Panel upset over delay in solatium to families of deceased workers

Jagadish Hiremani (left), Member, National Commission for Safai Karamcharis, inspecting on Monday the jewellery manufacturing factory on Father Rhondy Street, R.S. Puram, in the city.

Jagadish Hiremani (left), Member, National Commission for Safai Karamcharis, inspecting on Monday the jewellery manufacturing factory on Father Rhondy Street, R.S. Puram, in the city.   | Photo Credit: S_SIVA SARAVANAN

The workers were asphyxiated while cleaning a septic tank

The National Commission for Safai Karamcharis on Monday pulled up the district administration for not providing relief to the families of three sanitary workers who died while cleaning a septic tank.

At a review meeting held at the Coimbatore Collectorate with representatives of the administration and Coimbatore Corporation, Commission member Jagadish Hiremani said that in his last review meeting with the administration and Corporation officials, he had directed them to provide solatium, education assistance and houses to the families of R. Gowrishankar, R. Ezhumalai and P. Suriyakumar who had died while cleaning a septic tank at a jewellery manufacturing unit in R.S. Puram on December 22.

Earlier, he visited the manufacturing unit on Father Rhondy Street, R.S. Puram, and a few other places.

His directions were that the district administration should provide ₹ 3 lakh each to the families, school education for the kin of the deceased in the ensuing academic year and houses to each of the three families at the earliest.

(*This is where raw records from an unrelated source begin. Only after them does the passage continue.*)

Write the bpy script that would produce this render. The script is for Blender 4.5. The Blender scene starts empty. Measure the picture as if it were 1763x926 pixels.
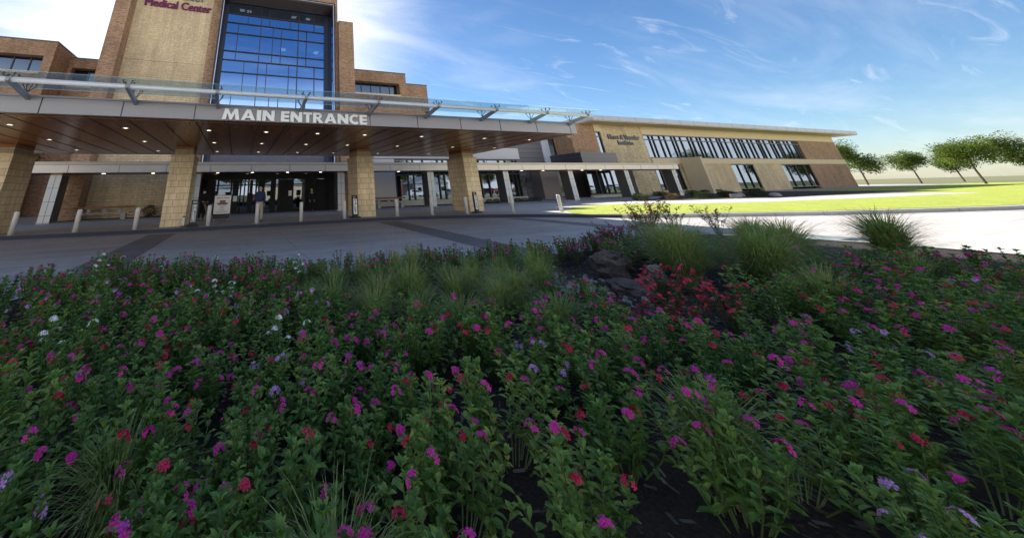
import bpy, math, random
from mathutils import Vector, Matrix
random.seed(7)
S = bpy.context.scene
C = S.collection
PI = math.pi
# ------------------------------------------------------------------ camera
EYE = 1.38
cam_data = bpy.data.cameras.new('camera'); cam = bpy.data.objects.new('camera', cam_data); C.objects.link(cam)
RGT = Vector((0.9519727, -0.30520912, -0.02440036)).normalized()
UPV = Vector((-0.0899917, -0.35508123, 0.93049385)).normalized()
BCK = Vector((-0.29265932, -0.88360891, -0.36549393)).normalized()
mw = Matrix((( RGT.x, UPV.x, BCK.x, 0), (RGT.y, UPV.y, BCK.y, 0), (RGT.z, UPV.z, BCK.z, EYE), (0, 0, 0, 1)))
cam.matrix_world = mw
cam_data.sensor_fit = 'HORIZONTAL'; cam_data.sensor_width = 36
cam_data.lens = 550.4 / 1763 * 36
cam_data.shift_x = (881.5 - 600) / 1763
cam_data.shift_y = -(463 - 114.24) / 1763
cam_data.clip_start = 0.05; cam_data.clip_end = 3000
S.camera = cam
# ------------------------------------------------------------------ light
SUN_EL, SUN_AZ = 39.0, -6.0          # azimuth measured from +Y (away from the camera) towards +X
S.view_settings.view_transform = 'Standard'; S.view_settings.look = 'None'
S.view_settings.exposure = 1.25; S.view_settings.gamma = 1
world = bpy.data.worlds.new('World'); S.world = world; world.use_nodes = True
wn = world.node_tree; wn.nodes.clear()
def wnode(t, **k):
    n = wn.nodes.new(t)
    for a, b in k.items(): setattr(n, a, b)
    return n
sky = wnode('ShaderNodeTexSky', sky_type='NISHITA'); sky.sun_disc = False
sky.sun_elevation = math.radians(SUN_EL); sky.sun_rotation = math.radians(SUN_AZ)
sky.air_density = 1.0; sky.dust_density = .35; sky.ozone_density = 4.0; sky.altitude = 200
tc = wnode('ShaderNodeTexCoord')
sep = wnode('ShaderNodeSeparateXYZ'); wn.links.new(tc.outputs['Generated'], sep.inputs[0])
def wm(op, a, b=None, clamp=False):
    n = wnode('ShaderNodeMath', operation=op); n.use_clamp = clamp
    for i, v in enumerate((a, b)):
        if v is None: continue
        if isinstance(v, (int, float)): n.inputs[i].default_value = v
        else: wn.links.new(v, n.inputs[i])
    return n.outputs[0]
zz = wm('ADD', wm('MAXIMUM', sep.outputs[2], 0.0), 0.18)
cu = wm('DIVIDE', sep.outputs[0], zz); cv = wm('DIVIDE', sep.outputs[1], zz)
comb = wnode('ShaderNodeCombineXYZ'); wn.links.new(cu, comb.inputs[0]); wn.links.new(cv, comb.inputs[1])
def cloud(rot, sc, seed, nscale, detail, dist, lo, hi):
    mp = wnode('ShaderNodeMapping'); mp.inputs['Rotation'].default_value = (0, 0, math.radians(rot))
    mp.inputs['Scale'].default_value = sc; mp.inputs['Location'].default_value = (seed, seed * .7, seed)
    wn.links.new(comb.outputs[0], mp.inputs[0])
    no = wnode('ShaderNodeTexNoise'); no.inputs['Scale'].default_value = nscale; no.inputs['Detail'].default_value = detail
    no.inputs['Distortion'].default_value = dist; no.inputs['Roughness'].default_value = .62
    wn.links.new(mp.outputs[0], no.inputs[0])
    r = wnode('ShaderNodeMapRange'); r.interpolation_type = 'SMOOTHSTEP'
    r.inputs[1].default_value = lo; r.inputs[2].default_value = hi
    wn.links.new(no.outputs[0], r.inputs[0]); return r.outputs[0]
c1 = cloud(-52, (.38, 2.2, 1), 3.1, 1.3, 8, .7, .47, .80)
c2 = cloud(-28, (.7, 3.6, 1), 9.7, 2.0, 10, 1.6, .53, .74)
# bright veil of thin cirrus round the sun
sd = Vector((math.sin(math.radians(SUN_AZ)) * math.cos(math.radians(SUN_EL)), math.cos(math.radians(SUN_AZ)) * math.cos(math.radians(SUN_EL)), math.sin(math.radians(SUN_EL))))
vd = Vector((sd.x + .02, sd.y, sd.z - .2)).normalized()
dot = wnode('ShaderNodeVectorMath', operation='DOT_PRODUCT'); dot.inputs[1].default_value = vd
wn.links.new(tc.outputs['Generated'], dot.inputs[0])
halo = wnode('ShaderNodeMapRange'); halo.interpolation_type = 'SMOOTHERSTEP'
halo.inputs[1].default_value = .80; halo.inputs[2].default_value = 1.0
wn.links.new(dot.outputs['Value'], halo.inputs[0])
veil = cloud(-40, (.5, 1.8, 1), 5.3, 1.1, 7, .6, .25, .62)
hv = wm('MULTIPLY', halo.outputs[0], wm('ADD', wm('MULTIPLY', veil, .55), .5))
cl = wm('MAXIMUM', wm('MULTIPLY', c1, .42), wm('MULTIPLY', c2, .62))
c3 = cloud(-38, (.5, 1.5, 1), 21.4, 1.3, 6, .5, .44, .78)
cl = wm('MAXIMUM', wm('MULTIPLY', cl, .85), wm('MULTIPLY', c3, .6))
cl = wm('MULTIPLY', cl, wm('ADD', wm('MULTIPLY', halo.outputs[0], .6), .5))
cl = wm('ADD', cl, wm('MULTIPLY', hv, .95), clamp=True)
# bright glow added low in the sky behind the camera to light the facade
bk = wnode('ShaderNodeMapRange'); bk.interpolation_type = 'SMOOTHSTEP'; bk.inputs[1].default_value = .05; bk.inputs[2].default_value = .6
wn.links.new(wm('MULTIPLY', sep.outputs[1], -1.0), bk.inputs[0])
lowz = wnode('ShaderNodeMapRange'); lowz.interpolation_type = 'SMOOTHSTEP'; lowz.inputs[1].default_value = .36; lowz.inputs[2].default_value = .10
lowz.inputs[3].default_value = 0; lowz.inputs[4].default_value = 1; wn.links.new(sep.outputs[2], lowz.inputs[0])
rear_fill = wm('MULTIPLY', bk.outputs[0], lowz.outputs[0])
mixc = wnode('ShaderNodeMix', data_type='RGBA'); mixc.inputs['B'].default_value = (7.5, 7.8, 8.4, 1)
wn.links.new(cl, mixc.inputs['Factor']); hs = wnode('ShaderNodeHueSaturation'); hs.inputs['Saturation'].default_value = 1.13; wn.links.new(sky.outputs[0], hs.inputs['Color']); wn.links.new(hs.outputs[0], mixc.inputs['A'])
mixb = wnode('ShaderNodeMix', data_type='RGBA'); mixb.inputs['B'].default_value = (25.0, 23.6, 21.8, 1); wn.links.new(wm('MULTIPLY', rear_fill, .85), mixb.inputs['Factor']); wn.links.new(mixc.outputs['Result'], mixb.inputs['A'])
bg = wnode('ShaderNodeBackground'); bg.inputs[1].default_value = .066
wn.links.new(mixb.outputs['Result'], bg.inputs[0])
wo = wnode('ShaderNodeOutputWorld'); wn.links.new(bg.outputs[0], wo.inputs[0])
sun_data = bpy.data.lights.new('sun', 'SUN'); sun_data.energy = 5.0; sun_data.angle = math.radians(.53); sun_data.color = (1, .93, .82)
sun = bpy.data.objects.new('sun', sun_data); C.objects.link(sun); sun.location = (0, 60, 60)
sun.rotation_euler = sd.to_track_quat('Z', 'Y').to_euler()

# ------------------------------------------------------------------ materials
def lin(r, g, b): return (r, g, b, 1)
class Mat:
    def __init__(s, name, col=(.5, .5, .5), rough=.6, metal=0, spec=.5, **k):
        s.m = bpy.data.materials.new(name); s.m.use_nodes = True; s.t = s.m.node_tree
        s.p = s.t.nodes['Principled BSDF']
        s.p.inputs['Base Color'].default_value = (*col, 1); s.p.inputs['Roughness'].default_value = rough
        s.p.inputs['Metallic'].default_value = metal; s.p.inputs['Specular IOR Level'].default_value = spec
    def n(s, t, **k):
        n = s.t.nodes.new(t)
        for a, b in k.items(): setattr(n, a, b)
        return n
    def l(s, a, b): s.t.links.new(a, b)
    def math(s, op, a, b=0.0, clamp=False):
        n = s.n('ShaderNodeMath', operation=op); n.use_clamp = clamp
        for i, v in enumerate((a, b)):
            if isinstance(v, (int, float)): n.inputs[i].default_value = v
            else: s.l(v, n.inputs[i])
        return n.outputs[0]
    def uv(s):      # wall coordinates: along the wall, up the wall
        g = s.n('ShaderNodeNewGeometry'); sp = s.n('ShaderNodeSeparateXYZ'); s.l(g.outputs['Position'], sp.inputs[0])
        cb = s.n('ShaderNodeCombineXYZ'); s.l(s.math('ADD', sp.outputs[0], sp.outputs[1]), cb.inputs[0]); s.l(sp.outputs[2], cb.inputs[1])
        s.pos = g.outputs['Position']; s.xyz = sp.outputs
        return cb.outputs[0]
    def geo(s):
        g = s.n('ShaderNodeNewGeometry'); s.pos = g.outputs['Position']; return s.pos
    def noise(s, scale, detail=4, vec=None, rough=.55, dist=0):
        n = s.n('ShaderNodeTexNoise'); n.inputs['Scale'].default_value = scale; n.inputs['Detail'].default_value = detail
        n.inputs['Roughness'].default_value = rough; n.inputs['Distortion'].default_value = dist
        if vec is not None: s.l(vec, n.inputs['Vector'])
        return n.outputs[0]
    def ramp(s, f, stops):
        r = s.n('ShaderNodeValToRGB'); e = r.color_ramp.elements
        while len(e) < len(stops): e.new(.5)
        for i, (p, c) in enumerate(stops): e[i].position = p; e[i].color = (*c, 1)
        s.l(f, r.inputs[0]); return r.outputs[0]
    def mix(s, f, a, b, mode='MIX'):
        n = s.n('ShaderNodeMix', data_type='RGBA', blend_type=mode)
        for k, v in (('Factor', f), ('A', a), ('B', b)):
            if isinstance(v, (int, float)): n.inputs[k].default_value = v
            elif isinstance(v, tuple): n.inputs[k].default_value = (*v, 1)
            else: s.l(v, n.inputs[k])
        return n.outputs['Result']
    def col(s, c): s.l(c, s.p.inputs['Base Color']); return s
    def bump(s, h, strength=.4, dist=.02):
        b = s.n('ShaderNodeBump'); b.inputs['Strength'].default_value = strength; b.inputs['Distance'].default_value = dist
        s.l(h, b.inputs['Height']); s.l(b.outputs[0], s.p.inputs['Normal']); return s
def metal_like(name, col, rough=.45, metal=0.0, var=.12, spec=.5):
    M = Mat(name, col, rough, metal, spec); M.geo()
    f = M.noise(1.3, 5, M.pos)
    M.col(M.mix(f, tuple(c * (1 - var) for c in col), tuple(min(1, c * (1 + var)) for c in col)))
    r = M.noise(9, 4, M.pos); M.l(M.math('MULTIPLY_ADD', r, .25) if False else M.math('ADD', M.math('MULTIPLY', r, .2), rough - .1), M.p.inputs['Roughness'])
    return M.m
def masonry(name, w, h, mortar, c1, c2, cm, nv=.35, bumpd=.012, big=None, rough=.85, off=.5, sq=1.0):
    M = Mat(name, c1, rough); v = M.uv()
    b = M.n('ShaderNodeTexBrick'); b.offset = off; b.squash = sq; b.squash_frequency = 2
    b.inputs['Scale'].default_value = 1; b.inputs['Brick Width'].default_value = w; b.inputs['Row Height'].default_value = h
    b.inputs['Mortar Size'].default_value = mortar; b.inputs['Mortar Smooth'].default_value = .3; b.inputs['Bias'].default_value = 0
    b.inputs['Color1'].default_value = (*c1, 1); b.inputs['Color2'].default_value = (*c2, 1); b.inputs['Mortar'].default_value = (*cm, 1)
    M.l(v, b.inputs['Vector'])
    n = M.noise(big or 7, 6, M.pos, .65); n2 = M.noise(.35, 3, M.pos)
    c = M.mix(1.0, b.outputs[0], M.ramp(n, [(.25, (1 - nv,) * 3), (.75, (1 + nv * .5,) * 3)]), 'MULTIPLY')
    c = M.mix(1.0, c, M.ramp(n2, [(.3, (.80,) * 3), (.7, (1.08,) * 3)]), 'MULTIPLY')
    mp = M.n('ShaderNodeMapping'); mp.inputs['Scale'].default_value = (1.6, 1.6, .12); M.l(M.pos, mp.inputs[0])
    c = M.mix(1.0, c, M.ramp(M.noise(1.4, 5, mp.outputs[0], .6), [(.34, (.84,) * 3), (.6, (1.03,) * 3)]), 'MULTIPLY')
    M.col(c)
    hgt = M.math('SUBTRACT', M.math('MULTIPLY', M.noise(28, 5, M.pos, .7), .8), M.math('MULTIPLY', b.outputs['Fac'], 1.0))
    M.bump(hgt, .9, bumpd); return M.m
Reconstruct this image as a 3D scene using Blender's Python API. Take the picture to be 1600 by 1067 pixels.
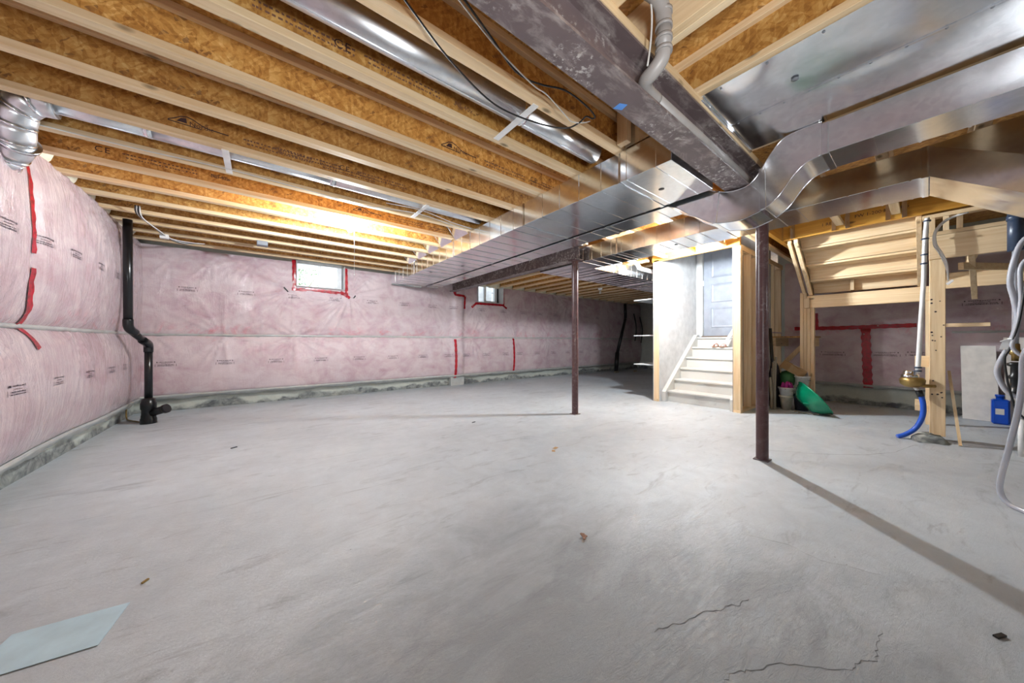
import bpy, bmesh, math, random
import numpy as np
from mathutils import Vector, Matrix
for o in list(bpy.data.objects): bpy.data.objects.remove(o)
random.seed(7)
C = bpy.context.scene.collection
# ---------------------------------------------------------------- camera, world, lights, exposure
cam_d = bpy.data.cameras.new('camera'); cam = bpy.data.objects.new('camera', cam_d); C.objects.link(cam)
cam_d.sensor_fit = 'HORIZONTAL'; cam_d.sensor_width = 36.0; cam_d.lens = 36.0*505/1600
cam_d.clip_start = 0.02; cam_d.clip_end = 200
cam.location = (0, 0, 1.0); cam.rotation_euler = (math.pi/2, 0, -math.atan2(0.6135, 0.7897))
bpy.context.scene.camera = cam
w = bpy.data.worlds.new('sky'); bpy.context.scene.world = w; w.use_nodes = True
bg = w.node_tree.nodes['Background']; bg.inputs[0].default_value = (0.78, 0.88, 1.0, 1); bg.inputs[1].default_value = 1.5
vs = bpy.context.scene.view_settings
vs.view_transform = 'Standard'; vs.look = 'None'; vs.exposure = 1.38; vs.gamma = 1.0; vs.use_curve_mapping = False
BULB_LEFT, BULB_STAIR, FILL_REAR = 1500.0, 2400.0, 80.0   # emission strength of each bulb glass
fl_d = bpy.data.lights.new('ceiling_fill_spot', 'SPOT'); fl_o = bpy.data.objects.new('ceiling_fill_spot', fl_d); C.objects.link(fl_o)   # added unseen fill spot, brightens the nearer joists from behind the camera
fl_d.energy = 130; fl_d.spot_size = math.radians(112); fl_d.spot_blend = 1.0; fl_d.shadow_soft_size = .25; fl_d.color = (.93, .97, 1)
fl_o.location = (-.30, -1.15, .90); fl_o.rotation_euler = Vector((.45, .85, .62)).to_track_quat('-Z', 'Y').to_euler()
# ---------------------------------------------------------------- helpers
def link(o): C.objects.link(o); return o
def tag(o, label=None, cat=None, group=None, kind=None):
    if label: o['label'] = label
    if cat: o['category'] = cat
    if group: o['group'] = group
    if kind: o['kind'] = kind
    return o
def thing(name, loc, label, cat, group=None):
    o = bpy.data.objects.new(name, None); link(o); o.location = loc; o.empty_display_size = 0.05
    return tag(o, label, cat, group)
def root_of(o):
    while o.parent: o = o.parent
    return o
class MB:
    def __init__(s): s.v = []; s.f = []; s.sm = []
    def add(s, vs_, fs, smooth=False):
        b = len(s.v); s.v += [tuple(p) for p in vs_]; s.f += [tuple(i+b for i in f) for f in fs]; s.sm += [smooth]*len(fs); return s
    def box(s, x0, x1, y0, y1, z0, z1):
        if x0 > x1: x0, x1 = x1, x0
        if y0 > y1: y0, y1 = y1, y0
        if z0 > z1: z0, z1 = z1, z0
        return s.add([(x0,y0,z0),(x1,y0,z0),(x1,y1,z0),(x0,y1,z0),(x0,y0,z1),(x1,y0,z1),(x1,y1,z1),(x0,y1,z1)],
              [(0,3,2,1),(4,5,6,7),(0,1,5,4),(1,2,6,5),(2,3,7,6),(3,0,4,7)])
    def bar(s, a, b, w_, h_, up=(0,0,1)):      # rectangular bar from a to b
        a = Vector(a); b = Vector(b); d = (b-a).normalized(); u = Vector(up)
        r = d.cross(u)
        if r.length < 1e-4: r = d.cross(Vector((1,0,0)))
        r.normalize(); u = r.cross(d).normalized()
        c = [(-1,-1),(1,-1),(1,1),(-1,1)]
        vs_ = [a+r*(i*w_/2)+u*(j*h_/2) for i,j in c]+[b+r*(i*w_/2)+u*(j*h_/2) for i,j in c]
        return s.add(vs_, [(3,2,1,0),(4,5,6,7),(0,1,5,4),(1,2,6,5),(2,3,7,6),(3,0,4,7)])
    def tube(s, pts, r, n=12, caps=True):
        pts = [Vector(p) for p in pts]; m = len(pts)
        rs = r if isinstance(r, (list, tuple)) else [r]*m
        prev = None; vs_ = []
        for i, p in enumerate(pts):
            t = (pts[min(i+1,m-1)]-pts[max(i-1,0)]).normalized()
            if prev is None:
                nrm = t.orthogonal().normalized()
            else:
                nrm = (prev - t*prev.dot(t))
                nrm = nrm.normalized() if nrm.length > 1e-5 else t.orthogonal().normalized()
            prev = nrm; bn = t.cross(nrm)
            for k in range(n):
                a = 2*math.pi*k/n
                vs_.append(p + (nrm*math.cos(a)+bn*math.sin(a))*rs[i])
        fs = [(i*n+k, i*n+(k+1)%n, (i+1)*n+(k+1)%n, (i+1)*n+k) for i in range(m-1) for k in range(n)]
        s.add(vs_, fs, True)
        if caps:
            b = len(s.v)-m*n
            s.f += [tuple(b+k for k in reversed(range(n))), tuple(b+(m-1)*n+k for k in range(n))]; s.sm += [False, False]
        return s
    def lathe(s, c, prof, n=20, axis=(0,0,1)):
        ax = Vector(axis).normalized(); u = ax.orthogonal().normalized(); v_ = ax.cross(u); c = Vector(c)
        vs_ = [c+ax*h+(u*math.cos(2*math.pi*k/n)+v_*math.sin(2*math.pi*k/n))*r for r, h in prof for k in range(n)]
        fs = [(i*n+k, i*n+(k+1)%n, (i+1)*n+(k+1)%n, (i+1)*n+k) for i in range(len(prof)-1) for k in range(n)]
        return s.add(vs_, fs, True)
    def build(s, name, m, parent=None, bevel=0, label=None, kind=None, off=None):
        me = bpy.data.meshes.new(name)
        o3 = Vector((0,0,0))
        if parent is not None: o3 = root_of(parent).location
        if off is not None: o3 = Vector(off)
        me.from_pydata([(p[0]-o3[0], p[1]-o3[1], p[2]-o3[2]) for p in s.v], [], s.f)
        me.polygons.foreach_set('use_smooth', s.sm); me.update()
        bm = bmesh.new(); bm.from_mesh(me); bmesh.ops.recalc_face_normals(bm, faces=bm.faces)
        if bevel:
            es = [e for e in bm.edges if len(e.link_faces) == 2 and e.calc_face_angle(0) > 0.6]
            bmesh.ops.bevel(bm, geom=es, offset=bevel, segments=1, affect='EDGES')
        bm.to_mesh(me); bm.free()
        if m is not None: me.materials.append(m)
        o = bpy.data.objects.new(name, me); link(o)
        if off is not None and parent is None: o.location = off
        if parent is not None: o.parent = parent
        if label: o['label'] = label
        if kind: o['kind'] = kind
        return o
def solo(name, mb, m, label, cat, group=None, bevel=0):
    xs = np.array(mb.v); off = (float(xs[:,0].mean()), float(xs[:,1].mean()), float(xs[:,2].min()))
    o = mb.build(name, m, None, bevel, off=off); return tag(o, label, cat, group)
def struct(name, mb, m, parent=None):
    o = mb.build(name, m, parent); o['kind'] = 'structure'; return o
def smooth_path(pts, n=6):
    P = [Vector(p) for p in pts]; out = []
    for i in range(len(P)-1):
        p0, p1, p2, p3 = P[max(i-1,0)], P[i], P[i+1], P[min(i+2,len(P)-1)]
        for k in range(n):
            t = k/n
            out.append(0.5*((2*p1)+(p2-p0)*t+(2*p0-5*p1+4*p2-p3)*t*t+(3*p1-p0-3*p2+p3)*t**3))
    out.append(P[-1]); return out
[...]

But to date, neither the administration nor the Corporation had implemented the Commission’s directive.

Was the administration so weak that it was unable to implement three directions, that too to only three of hundreds of Safai Karamcharis (sanitary workers) in Coimbatore, he questioned.

The Commission had asked the Deputy Commissioner of Police, Law and Order, Coimbatore City, to investigate into around 25 complaints from the sanitary workers from Dalit communities, who had alleged that though they were qualified and eligible enough, the Corporation and other local bodies had given them only conservancy work while for persons of lesser qualification from other communities, it had assigned office work.

Regarding the Central Government-sponsored survey in Coimbatore on identifying sanitary workers, Mr. Hiremani said he had directed the administration to complete the survey within the next two weeks after conducting awareness camps.

While the district administration had claimed that there were only 252 sanitary workers and another 300-odd to be added, his inputs were that there were around 5,000 persons engaged in sanitary works in both government and private establishments.

He also wanted the district administration to take to the sanitary workers the schemes offered by the National Safai Karamcharis Finance and Development Corporation.